I think the other reason people are so inclined to take off the gloves every other March is that the Biennial, which claims to provide a “look at the current state of contemporary art in America,” is more a reflection of certain curatorial and institutional prerogatives than an objective survey. This has been especially true over the past decade. If anyone has any doubts about this, just ask its curators how many trips they made to America’s landlocked states in order to discover the talent hidden there. But no one ever said the path of cultural canonization was fair or logical, which is why this year I’m going to muzzle it. I plan to skip waiting in lines snaking around 75th Street and down Park Avenue and avoid the spectacle of the previews altogether. I’m going to wait until the end of May to see the Biennial, after the sniping has flattened, the crowds have dissipated, and the crates are being loaded for Basel.

In lieu of hitting the Biennial later this week to see the future of American art, I went to the Met today to see its venerable past. The Metropolitan Museum of Art recently unveiled the third phase of a massive renovation of its American art wing, and as someone who errs on the side of looking at current art when gallery hopping, it was a wonderfully necessary gut-check. There’s nothing wrong–in fact there’s a lot that is very right–about surveying the contemporary scene and taking its temperature, but seeing John Singer Sargent’s 1884 Madame X again calibrated my thermometers. It and other gems in the collection reminded me of the eternal in art; about the intangible stuff lurking below the radar of a moment in time, beyond the zeitgeists and the movements.

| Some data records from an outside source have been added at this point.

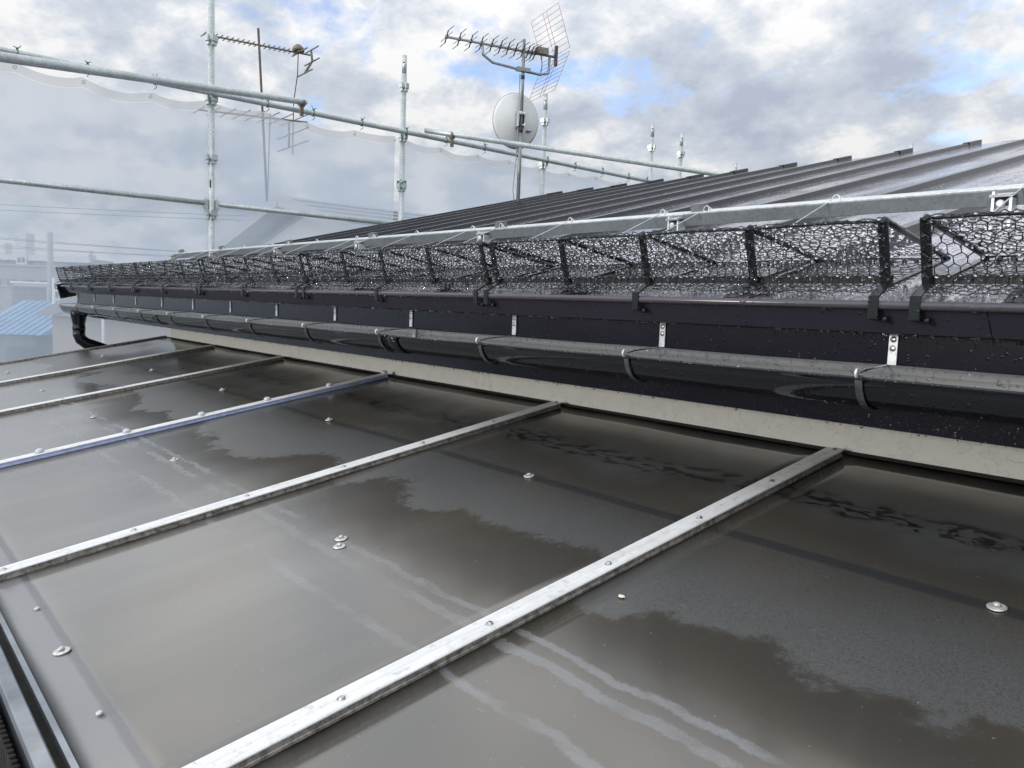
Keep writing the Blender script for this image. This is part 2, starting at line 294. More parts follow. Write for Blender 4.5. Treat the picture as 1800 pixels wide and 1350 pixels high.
# ------------------------------------------------------------------ mesh helpers
class MB:
    def __init__(s): s.v = []; s.f = []; s.sm = []
    def add(s, vs, fs, smooth=False):
        o = len(s.v); s.v += [tuple(x) for x in vs]; s.f += [tuple(i+o for i in f) for f in fs]; s.sm += [smooth]*len(fs); return s
    def box(s, a, b):
        (x0, y0, z0), (x1, y1, z1) = a, b
        return s.add([(x0,y0,z0),(x1,y0,z0),(x1,y1,z0),(x0,y1,z0),(x0,y0,z1),(x1,y0,z1),(x1,y1,z1),(x0,y1,z1)],
                     [(0,3,2,1),(4,5,6,7),(0,1,5,4),(1,2,6,5),(2,3,7,6),(3,0,4,7)])
    def obox(s, c, ax, ay, az, hx, hy, hz):
        c = Vector(c); vs = []
        for sz in (-1, 1):
            for sx, sy in ((-1,-1),(1,-1),(1,1),(-1,1)): vs.append(c + ax*(sx*hx) + ay*(sy*hy) + az*(sz*hz))
        return s.add(vs, [(0,3,2,1),(4,5,6,7),(0,1,5,4),(1,2,6,5),(2,3,7,6),(3,0,4,7)])
    def bar(s, a, b, wdt, thk, up=Vector((0, 0, 1))):
        a, b = Vector(a), Vector(b); d = (b-a); L = d.length; d.normalize(); side = d.cross(up)
        if side.length < 1e-5: side = d.cross(Vector((0, 1, 0)))
        side.normalize(); n = side.cross(d); return s.obox((a+b)/2, d, side, n, L/2, wdt/2, thk/2)
    def tube(s, pts, r, seg=10, cap=True, smooth=True):
        pts = [Vector(p) for p in pts]; n = len(pts); rs = r if isinstance(r, (list, tuple)) else [r]*n
        d0 = (pts[1]-pts[0]).normalized(); ref = Vector((0, 0, 1)) if abs(d0.z) < 0.9 else Vector((0, 1, 0))
        u = d0.cross(ref).normalized(); vs = []
        for i in range(n):
            d = (pts[min(i+1, n-1)]-pts[max(i-1, 0)]).normalized(); u = (u - d*u.dot(d)).normalized(); v = d.cross(u)
            for k in range(seg):
                a = 2*math.pi*k/seg; vs.append(pts[i] + (u*math.cos(a)+v*math.sin(a))*rs[i])
        fs = [(i*seg+k, i*seg+(k+1) % seg, (i+1)*seg+(k+1) % seg, (i+1)*seg+k) for i in range(n-1) for k in range(seg)]
        s.add(vs, fs, smooth)
        if cap:
            o = len(s.v)-len(vs); s.f += [tuple(o+k for k in range(seg))[::-1], tuple(o+(n-1)*seg+k for k in range(seg))]; s.sm += [False, False]
        return s
    def wires(s, segs, r):
        """many thin three-sided wires"""
        A = np.array([x[0] for x in segs], float); B = np.array([x[1] for x in segs], float); d = B-A; d /= np.linalg.norm(d, axis=1)[:, None]+1e-9
        ref = np.where(np.abs(d[:, 2:3]) < 0.9, [[0, 0, 1.]], [[0, 1., 0]]); u = np.cross(d, ref); u /= np.linalg.norm(u, axis=1)[:, None]; v = np.cross(d, u)
        o = len(s.v); n = len(A); V = np.zeros((n, 6, 3))
        for k in range(3):
            a = 2*math.pi*k/3+0.4; e = (u*math.cos(a)+v*math.sin(a))*r; V[:, k] = A+e; V[:, 3+k] = B+e
        s.v += [tuple(x) for x in V.reshape(-1, 3)]
        for i in range(n):
            b = o+6*i; s.f += [(b, b+1, b+4, b+3), (b+1, b+2, b+5, b+4), (b+2, b, b+3, b+5)]
        s.sm += [True]*(3*n); return s
    def lathe(s, c, ax, prof, seg=14, smooth=True):
        """prof: list of (distance along ax, radius)"""
        c = Vector(c); ax = Vector(ax).normalized(); ref = Vector((0, 0, 1)) if abs(ax.z) < 0.9 else Vector((1, 0, 0)); u = ax.cross(ref).normalized(); v = ax.cross(u); vs = []
        for h, r in prof:
            for k in range(seg): a = 2*math.pi*k/seg; vs.append(c+ax*h+(u*math.cos(a)+v*math.sin(a))*r)
        n = len(prof); fs = [(i*seg+k, i*seg+(k+1) % seg, (i+1)*seg+(k+1) % seg, (i+1)*seg+k) for i in range(n-1) for k in range(seg)]
        s.add(vs, fs, smooth); o = len(s.v)-len(vs); s.f += [tuple(o+k for k in range(seg))[::-1], tuple(o+(n-1)*seg+k for k in range(seg))]; s.sm += [False, False]; return s
    def extrude(s, prof, x0, x1, smooth=False, close=True):
        """profile of (y, z) pushed along x"""
        n = len(prof); vs = [(x0, y, z) for y, z in prof]+[(x1, y, z) for y, z in prof]
        fs = [(k, (k+1) % n, n+(k+1) % n, n+k) for k in range(n if close else n-1)]
        if close: fs += [tuple(range(n))[::-1], tuple(range(n, 2*n))]
        return s.add(vs, fs, smooth)
    def mesh(s, name, mat):
        me = bpy.data.meshes.new(name); me.from_pydata(s.v, [], s.f); me.polygons.foreach_set('use_smooth', s.sm); me.materials.append(M[mat]); me.update(); return me
    def build(s, name, mat, parent=None, loc=None):
        o = bpy.data.objects.new(name, s.mesh(name, mat)); col.objects.link(o)
        if parent is not None: o.parent = parent
        if loc is not None: o.location = loc
        return o
def inst(name, me, parent=None, loc=(0, 0, 0), rot=(0, 0, 0)):
    o = bpy.data.objects.new(name, me); col.objects.link(o); o.parent = parent; o.location = loc; o.rotation_euler = rot; return o
def thing(name, label, cat, loc=(0, 0, 0), group=None):
    o = bpy.data.objects.new(name, None); o.empty_display_size = 0.1; col.objects.link(o); o.location = loc
    return tag(o, label, cat, group)
def tag(o, label, cat, group=None):
    o['label'] = label; o['category'] = cat
    if group: o['group'] = group
    return o
def bevel(o, wd, seg=2):
    b = o.modifiers.new('bevel', 'BEVEL'); b.width = wd; b.segments = seg; b.limit_method = 'ANGLE'; return o
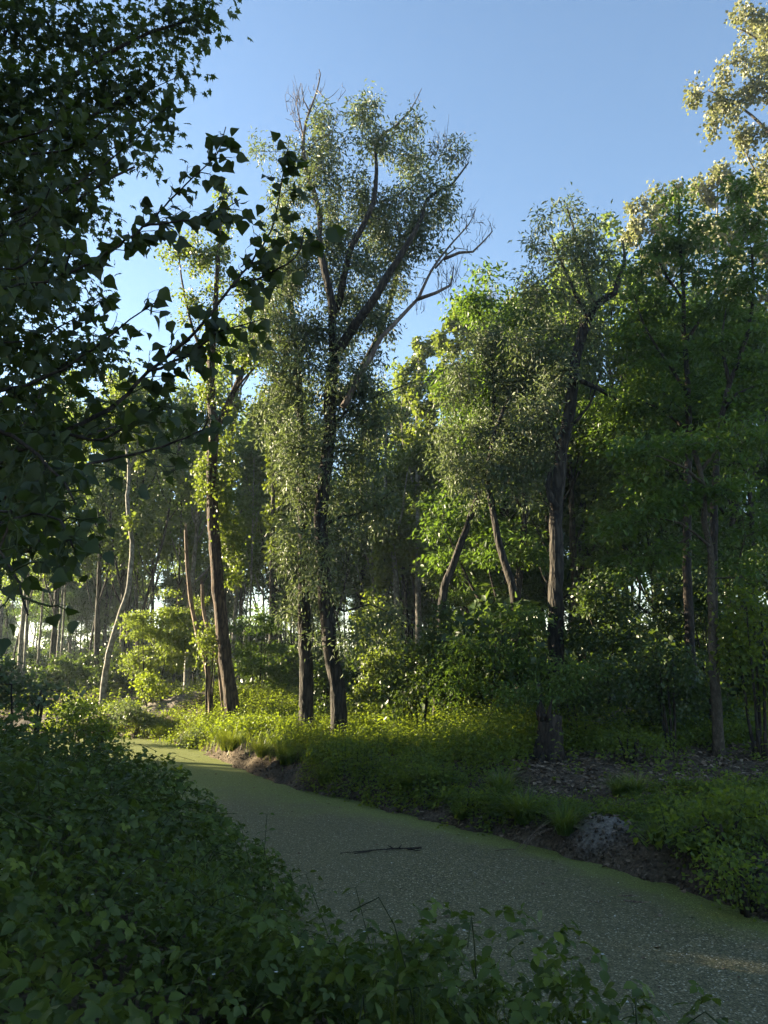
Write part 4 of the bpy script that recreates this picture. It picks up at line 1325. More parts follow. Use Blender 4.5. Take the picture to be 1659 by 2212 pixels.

Works like Thomas Cole’s Oxbow, Frederick Kensett’s Twilight on the Sound, Darien, Connecticut and Albert Pinkham Ryder’s eerie seascapes let us know that there is a thread sewn through the greatest works that transcends mere content and form. Winslow Homer’s post-Civil War classic Veteran in a New Field reminded me of the precariousness and resilience of the young States, and forced me to consider what I sometimes take for granted when I campaign for the avant-garde. Even the grandiosity of Albert Beirstadt’s Rocky Mountains impressed me as honest and profound, if in a chauvinistic kind of way.

Winslow Homer. "The Veteran in a New Field," 1865. Oil on canvas. 24 1/8 x 38 1/8 in. (61.3 x 96.8 cm). Metropolitan Museum of Art; bequest of Miss Adelaide Milton de Groot (1876–1967), 1967 (67.187.131).

Albert Bierstadt. "The Rocky Mountains, Lander's Peak," 1863. Oil on canvas. 73 1/2 x 120 3/4 in. (186.7 x 306.7 cm). Metropolitan Museum of Art; Rogers Fund, 1907 (07.123).

Then there’s that hulking, theatrical hood ornament of a painting by Emanuel Gottlieb Leutze, Washington Crossing the Delaware, that, even in its immodesty and pomposity somehow speaks a telling truth about American aspirations in the 19th century. Leutze, a German immigrant, helped to spin the American mythos and canonize George Washington, 75 years after he had already landed safely on the other side of the Delaware River. It makes you want to half sarcastically belt out a Lee Greenwood anthem. Sure, the painting takes liberties and pounds its chest a bit, but give it credit for waiting 75 years for the dust of history to settle before doing so. That’s more than we can say about some bi-annual art events.

Ok, that’s the last of the catty swipes I’ll take this year. I’m holding my breath and retracting my claws until 2014. There’ll be enough rancor, premature historicizing and gossip around this spring for me to sit this one out.

Instead, I’m going to save my venom for Joan Rivers as she lays into celebrities with poorly chosen outfits at the Oscars. The nerve. I think she could use a trip to the Anthology Film Archives.